Arnold Schwarzenegger Didn’t Look Like the Terminator to James Cameron at First: ‘It Wasn’t Our Vision’

The “Avatar”‘” filmmaker says he’s glad he wasn’t stuck in his own idea

James Cameron, Arnold Schwarzenegger in "The Terminator" (Getty Images)
James Cameron, Arnold Schwarzenegger in "The Terminator" (Getty Images)

James Cameron said Arnold Schwarzenegger wasn’t necessarily the image he was looking for initially when he crafted the appearance of the murderous, autonomous android in “The Terminator.”

The filmmaker opened up about the film in an interview with Empire, during which he shared that the decision to cast Schwarzengger worked out perfectly – though it wasn’t his first idea.

“I think a lot of filmmakers, especially first-time filmmakers, get very, very stuck in a vision, because of insecurity,” Cameron explained of his breakthrough film. “I’m proud of the fact that we weren’t stuck enough to not be able to see how it could work with Arnold, because it wasn’t our vision. Sometimes, when you look back from the vantage point — at this point 40 years — we could have made a great little film from a production-value standpoint, and it would have been nothing if we hadn’t made that one decision that captured the imagination of people.”
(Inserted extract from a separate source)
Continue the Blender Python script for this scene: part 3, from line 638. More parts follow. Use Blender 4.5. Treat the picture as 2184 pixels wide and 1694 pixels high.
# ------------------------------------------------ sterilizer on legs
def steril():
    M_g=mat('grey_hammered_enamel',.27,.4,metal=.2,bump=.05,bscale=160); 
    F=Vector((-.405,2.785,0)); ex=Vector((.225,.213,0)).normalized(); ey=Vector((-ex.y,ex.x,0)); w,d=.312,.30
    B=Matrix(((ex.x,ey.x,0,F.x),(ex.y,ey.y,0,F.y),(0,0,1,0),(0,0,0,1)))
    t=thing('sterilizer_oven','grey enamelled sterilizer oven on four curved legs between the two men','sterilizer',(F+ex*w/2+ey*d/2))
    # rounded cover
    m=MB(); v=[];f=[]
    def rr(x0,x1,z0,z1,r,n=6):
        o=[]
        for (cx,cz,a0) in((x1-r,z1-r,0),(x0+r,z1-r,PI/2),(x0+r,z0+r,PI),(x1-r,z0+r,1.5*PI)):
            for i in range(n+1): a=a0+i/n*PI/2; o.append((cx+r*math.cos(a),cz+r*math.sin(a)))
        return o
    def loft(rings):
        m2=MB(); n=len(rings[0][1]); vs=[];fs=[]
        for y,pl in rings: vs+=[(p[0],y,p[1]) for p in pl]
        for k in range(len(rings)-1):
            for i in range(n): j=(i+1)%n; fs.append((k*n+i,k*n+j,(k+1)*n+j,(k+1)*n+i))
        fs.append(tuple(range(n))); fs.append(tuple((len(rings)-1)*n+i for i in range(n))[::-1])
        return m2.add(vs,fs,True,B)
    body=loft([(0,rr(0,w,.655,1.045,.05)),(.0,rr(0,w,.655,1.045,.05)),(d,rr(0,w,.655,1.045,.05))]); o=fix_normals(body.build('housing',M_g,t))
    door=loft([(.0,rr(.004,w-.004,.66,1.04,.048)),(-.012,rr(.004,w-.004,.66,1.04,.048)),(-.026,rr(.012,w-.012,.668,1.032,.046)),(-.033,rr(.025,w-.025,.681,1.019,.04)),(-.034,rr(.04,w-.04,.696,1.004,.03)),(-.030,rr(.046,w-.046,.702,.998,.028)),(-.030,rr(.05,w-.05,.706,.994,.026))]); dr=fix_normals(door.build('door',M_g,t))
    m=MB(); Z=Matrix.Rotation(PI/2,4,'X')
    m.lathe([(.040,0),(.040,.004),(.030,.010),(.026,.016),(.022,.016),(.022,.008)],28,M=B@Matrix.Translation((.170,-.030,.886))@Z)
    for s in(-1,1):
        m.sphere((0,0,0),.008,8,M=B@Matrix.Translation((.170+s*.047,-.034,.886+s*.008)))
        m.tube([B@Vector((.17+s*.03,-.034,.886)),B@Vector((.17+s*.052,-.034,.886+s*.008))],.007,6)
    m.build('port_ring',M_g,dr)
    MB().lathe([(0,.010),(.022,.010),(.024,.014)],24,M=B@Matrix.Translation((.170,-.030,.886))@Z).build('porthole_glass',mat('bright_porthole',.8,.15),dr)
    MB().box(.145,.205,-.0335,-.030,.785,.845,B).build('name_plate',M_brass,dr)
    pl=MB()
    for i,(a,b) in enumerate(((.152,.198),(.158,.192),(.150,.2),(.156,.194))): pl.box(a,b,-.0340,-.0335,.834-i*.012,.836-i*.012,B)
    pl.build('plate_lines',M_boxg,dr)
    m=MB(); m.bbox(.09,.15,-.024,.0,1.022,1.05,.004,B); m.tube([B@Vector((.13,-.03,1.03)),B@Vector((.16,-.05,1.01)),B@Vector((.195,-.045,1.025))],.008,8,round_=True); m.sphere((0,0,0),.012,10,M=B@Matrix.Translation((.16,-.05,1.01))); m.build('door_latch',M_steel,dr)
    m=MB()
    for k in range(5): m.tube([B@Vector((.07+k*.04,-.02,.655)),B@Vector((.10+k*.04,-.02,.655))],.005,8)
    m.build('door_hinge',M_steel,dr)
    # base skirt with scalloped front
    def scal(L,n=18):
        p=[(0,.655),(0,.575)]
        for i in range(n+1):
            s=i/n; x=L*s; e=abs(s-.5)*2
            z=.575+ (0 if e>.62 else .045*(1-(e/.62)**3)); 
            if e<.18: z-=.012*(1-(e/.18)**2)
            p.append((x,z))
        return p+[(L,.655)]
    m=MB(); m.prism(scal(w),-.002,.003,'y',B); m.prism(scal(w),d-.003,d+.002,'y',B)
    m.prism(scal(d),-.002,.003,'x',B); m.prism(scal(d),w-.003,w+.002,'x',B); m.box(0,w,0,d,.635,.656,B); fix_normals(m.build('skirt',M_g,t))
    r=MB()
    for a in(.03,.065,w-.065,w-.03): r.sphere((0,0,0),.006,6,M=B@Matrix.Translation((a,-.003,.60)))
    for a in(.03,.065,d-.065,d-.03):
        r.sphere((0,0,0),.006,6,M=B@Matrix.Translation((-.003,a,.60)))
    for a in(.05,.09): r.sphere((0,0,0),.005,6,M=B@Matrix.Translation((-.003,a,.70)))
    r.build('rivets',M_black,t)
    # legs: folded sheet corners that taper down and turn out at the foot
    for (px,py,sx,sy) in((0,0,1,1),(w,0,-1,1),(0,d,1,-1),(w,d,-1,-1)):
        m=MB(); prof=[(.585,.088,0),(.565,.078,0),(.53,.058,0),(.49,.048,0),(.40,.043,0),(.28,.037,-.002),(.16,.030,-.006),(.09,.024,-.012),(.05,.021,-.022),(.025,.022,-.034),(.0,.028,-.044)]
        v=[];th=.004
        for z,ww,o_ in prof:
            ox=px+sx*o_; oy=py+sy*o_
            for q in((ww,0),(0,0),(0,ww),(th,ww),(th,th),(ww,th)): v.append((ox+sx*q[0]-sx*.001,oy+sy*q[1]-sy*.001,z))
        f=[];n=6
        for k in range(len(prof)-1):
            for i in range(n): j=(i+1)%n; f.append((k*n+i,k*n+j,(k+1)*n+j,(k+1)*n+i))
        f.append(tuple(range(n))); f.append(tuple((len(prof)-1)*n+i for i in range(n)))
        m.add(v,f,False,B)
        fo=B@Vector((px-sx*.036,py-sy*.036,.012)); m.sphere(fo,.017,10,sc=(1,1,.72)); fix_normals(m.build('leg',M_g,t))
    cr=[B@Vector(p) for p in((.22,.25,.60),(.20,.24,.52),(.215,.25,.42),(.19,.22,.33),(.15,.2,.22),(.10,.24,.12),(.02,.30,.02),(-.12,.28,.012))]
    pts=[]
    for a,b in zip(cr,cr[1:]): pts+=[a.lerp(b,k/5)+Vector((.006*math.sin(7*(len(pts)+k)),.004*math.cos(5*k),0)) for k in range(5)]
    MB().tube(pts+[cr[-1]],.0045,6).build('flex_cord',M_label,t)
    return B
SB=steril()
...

In the classic 1984 action/sci-fi flick, Schwarzenegger plays Cyberdyne Systems Model 101, also known as a T-800, or as the world knows the character, The Terminator. The killer cyborg traveled back in time from 2029 to assassinate Sarah Connor (Linda Hamilton) in an effort to prevent the birth of the person who one day leads a fight against machines.

While discussing the film’s impact over the years, Cameron also shared that he doesn’t see it as any type of “Holy Grail” project, saying some components of the film are “cringeworthy” due to the lack of resources they had at the time.

“I look at it now and there are parts of it that are pretty cringeworthy, and parts of it that are like, ‘Yeah, we did pretty well for the resources we had available,’” Cameron said, adding that its “production value” was a primary issue for him.

However, he says each characters’ lines were just fine, despite what critics have to say. The filmmaker, who’s given Hollywood blockbuster films like “The Titanic” and “Avatar,” says haters can hate, but his films’ success speaks for itself.

“I don’t cringe on any of the dialogue, but I have a lower cringe factor than, apparently, a lot of people do around the dialogue that I write,” he said. “You know what? Let me see your three-out-of-the-four-highest-grossing films — then we’ll talk about dialogue effectiveness.”